# Given information start
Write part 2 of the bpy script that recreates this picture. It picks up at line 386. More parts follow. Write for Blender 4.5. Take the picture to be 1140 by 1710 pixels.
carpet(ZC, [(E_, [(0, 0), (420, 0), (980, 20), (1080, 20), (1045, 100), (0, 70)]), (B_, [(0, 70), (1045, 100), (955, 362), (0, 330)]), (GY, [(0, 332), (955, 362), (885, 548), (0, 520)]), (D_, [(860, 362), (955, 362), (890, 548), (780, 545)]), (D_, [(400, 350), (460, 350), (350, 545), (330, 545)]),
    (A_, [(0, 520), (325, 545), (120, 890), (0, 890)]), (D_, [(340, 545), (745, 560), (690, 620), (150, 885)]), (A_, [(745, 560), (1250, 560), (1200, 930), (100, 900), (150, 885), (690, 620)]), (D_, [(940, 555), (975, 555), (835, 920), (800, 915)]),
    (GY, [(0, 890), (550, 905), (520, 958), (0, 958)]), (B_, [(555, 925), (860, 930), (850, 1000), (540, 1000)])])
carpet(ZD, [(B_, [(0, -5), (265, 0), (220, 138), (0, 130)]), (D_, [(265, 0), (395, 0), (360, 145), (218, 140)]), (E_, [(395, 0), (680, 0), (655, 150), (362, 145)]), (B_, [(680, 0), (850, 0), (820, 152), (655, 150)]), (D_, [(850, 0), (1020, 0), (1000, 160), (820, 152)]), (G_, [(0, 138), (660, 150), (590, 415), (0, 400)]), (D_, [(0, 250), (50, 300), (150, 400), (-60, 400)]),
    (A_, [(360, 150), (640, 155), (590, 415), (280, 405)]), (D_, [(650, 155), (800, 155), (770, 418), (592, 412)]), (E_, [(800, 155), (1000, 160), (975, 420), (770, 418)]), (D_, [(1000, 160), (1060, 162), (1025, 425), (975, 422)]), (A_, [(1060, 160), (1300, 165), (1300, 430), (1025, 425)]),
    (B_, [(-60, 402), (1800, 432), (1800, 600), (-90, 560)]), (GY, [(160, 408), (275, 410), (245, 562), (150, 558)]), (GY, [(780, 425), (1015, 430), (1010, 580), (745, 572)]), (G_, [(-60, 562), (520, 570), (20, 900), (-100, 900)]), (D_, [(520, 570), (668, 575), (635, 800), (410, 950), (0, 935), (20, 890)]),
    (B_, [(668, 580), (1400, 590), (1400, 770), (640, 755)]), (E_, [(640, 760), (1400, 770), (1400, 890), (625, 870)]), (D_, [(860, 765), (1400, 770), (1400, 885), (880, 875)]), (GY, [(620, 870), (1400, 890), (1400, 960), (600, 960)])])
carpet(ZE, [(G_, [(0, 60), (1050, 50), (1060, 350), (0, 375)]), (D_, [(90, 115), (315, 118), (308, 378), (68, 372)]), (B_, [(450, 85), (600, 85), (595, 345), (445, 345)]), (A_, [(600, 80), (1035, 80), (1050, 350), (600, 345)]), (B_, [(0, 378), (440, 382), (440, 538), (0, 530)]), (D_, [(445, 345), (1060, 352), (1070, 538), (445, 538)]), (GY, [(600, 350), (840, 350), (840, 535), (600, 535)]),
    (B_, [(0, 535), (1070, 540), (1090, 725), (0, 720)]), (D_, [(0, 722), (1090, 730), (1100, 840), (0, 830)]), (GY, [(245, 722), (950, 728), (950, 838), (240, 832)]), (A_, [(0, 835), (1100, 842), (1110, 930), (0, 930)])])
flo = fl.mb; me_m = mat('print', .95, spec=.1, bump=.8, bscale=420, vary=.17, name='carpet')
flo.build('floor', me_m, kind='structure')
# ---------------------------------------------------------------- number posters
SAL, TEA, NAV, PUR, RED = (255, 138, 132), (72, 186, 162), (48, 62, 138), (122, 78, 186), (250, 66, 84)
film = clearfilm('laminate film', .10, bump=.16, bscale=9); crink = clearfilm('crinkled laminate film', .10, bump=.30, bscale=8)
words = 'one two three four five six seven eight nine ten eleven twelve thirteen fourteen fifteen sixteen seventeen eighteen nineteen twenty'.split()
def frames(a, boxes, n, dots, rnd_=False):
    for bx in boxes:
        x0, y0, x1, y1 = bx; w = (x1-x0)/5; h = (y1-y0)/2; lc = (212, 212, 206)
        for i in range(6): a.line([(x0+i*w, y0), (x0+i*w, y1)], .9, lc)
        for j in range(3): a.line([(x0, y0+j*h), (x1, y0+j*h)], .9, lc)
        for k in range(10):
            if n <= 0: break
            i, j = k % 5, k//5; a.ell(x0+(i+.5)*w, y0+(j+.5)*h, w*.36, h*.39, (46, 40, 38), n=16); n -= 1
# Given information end
Recopy the whole listing exactly.

Write part 2 of the bpy script that recreates this picture. It picks up at line 386. More parts follow. Write for Blender 4.5. Take the picture to be 1140 by 1710 pixels.
carpet(ZC, [(E_, [(0, 0), (420, 0), (980, 20), (1080, 20), (1045, 100), (0, 70)]), (B_, [(0, 70), (1045, 100), (955, 362), (0, 330)]), (GY, [(0, 332), (955, 362), (885, 548), (0, 520)]), (D_, [(860, 362), (955, 362), (890, 548), (780, 545)]), (D_, [(400, 350), (460, 350), (350, 545), (330, 545)]),
    (A_, [(0, 520), (325, 545), (120, 890), (0, 890)]), (D_, [(340, 545), (745, 560), (690, 620), (150, 885)]), (A_, [(745, 560), (1250, 560), (1200, 930), (100, 900), (150, 885), (690, 620)]), (D_, [(940, 555), (975, 555), (835, 920), (800, 915)]),
    (GY, [(0, 890), (550, 905), (520, 958), (0, 958)]), (B_, [(555, 925), (860, 930), (850, 1000), (540, 1000)])])
carpet(ZD, [(B_, [(0, -5), (265, 0), (220, 138), (0, 130)]), (D_, [(265, 0), (395, 0), (360, 145), (218, 140)]), (E_, [(395, 0), (680, 0), (655, 150), (362, 145)]), (B_, [(680, 0), (850, 0), (820, 152), (655, 150)]), (D_, [(850, 0), (1020, 0), (1000, 160), (820, 152)]), (G_, [(0, 138), (660, 150), (590, 415), (0, 400)]), (D_, [(0, 250), (50, 300), (150, 400), (-60, 400)]),
    (A_, [(360, 150), (640, 155), (590, 415), (280, 405)]), (D_, [(650, 155), (800, 155), (770, 418), (592, 412)]), (E_, [(800, 155), (1000, 160), (975, 420), (770, 418)]), (D_, [(1000, 160), (1060, 162), (1025, 425), (975, 422)]), (A_, [(1060, 160), (1300, 165), (1300, 430), (1025, 425)]),
    (B_, [(-60, 402), (1800, 432), (1800, 600), (-90, 560)]), (GY, [(160, 408), (275, 410), (245, 562), (150, 558)]), (GY, [(780, 425), (1015, 430), (1010, 580), (745, 572)]), (G_, [(-60, 562), (520, 570), (20, 900), (-100, 900)]), (D_, [(520, 570), (668, 575), (635, 800), (410, 950), (0, 935), (20, 890)]),
    (B_, [(668, 580), (1400, 590), (1400, 770), (640, 755)]), (E_, [(640, 760), (1400, 770), (1400, 890), (625, 870)]), (D_, [(860, 765), (1400, 770), (1400, 885), (880, 875)]), (GY, [(620, 870), (1400, 890), (1400, 960), (600, 960)])])
carpet(ZE, [(G_, [(0, 60), (1050, 50), (1060, 350), (0, 375)]), (D_, [(90, 115), (315, 118), (308, 378), (68, 372)]), (B_, [(450, 85), (600, 85), (595, 345), (445, 345)]), (A_, [(600, 80), (1035, 80), (1050, 350), (600, 345)]), (B_, [(0, 378), (440, 382), (440, 538), (0, 530)]), (D_, [(445, 345), (1060, 352), (1070, 538), (445, 538)]), (GY, [(600, 350), (840, 350), (840, 535), (600, 535)]),
    (B_, [(0, 535), (1070, 540), (1090, 725), (0, 720)]), (D_, [(0, 722), (1090, 730), (1100, 840), (0, 830)]), (GY, [(245, 722), (950, 728), (950, 838), (240, 832)]), (A_, [(0, 835), (1100, 842), (1110, 930), (0, 930)])])
flo = fl.mb; me_m = mat('print', .95, spec=.1, bump=.8, bscale=420, vary=.17, name='carpet')
flo.build('floor', me_m, kind='structure')
# ---------------------------------------------------------------- number posters
SAL, TEA, NAV, PUR, RED = (255, 138, 132), (72, 186, 162), (48, 62, 138), (122, 78, 186), (250, 66, 84)
film = clearfilm('laminate film', .10, bump=.16, bscale=9); crink = clearfilm('crinkled laminate film', .10, bump=.30, bscale=8)
words = 'one two three four five six seven eight nine ten eleven twelve thirteen fourteen fifteen sixteen seventeen eighteen nineteen twenty'.split()
def frames(a, boxes, n, dots, rnd_=False):
    for bx in boxes:
        x0, y0, x1, y1 = bx; w = (x1-x0)/5; h = (y1-y0)/2; lc = (212, 212, 206)
        for i in range(6): a.line([(x0+i*w, y0), (x0+i*w, y1)], .9, lc)
        for j in range(3): a.line([(x0, y0+j*h), (x1, y0+j*h)], .9, lc)
        for k in range(10):
            if n <= 0: break
            i, j = k % 5, k//5; a.ell(x0+(i+.5)*w, y0+(j+.5)*h, w*.36, h*.39, (46, 40, 38), n=16); n -= 1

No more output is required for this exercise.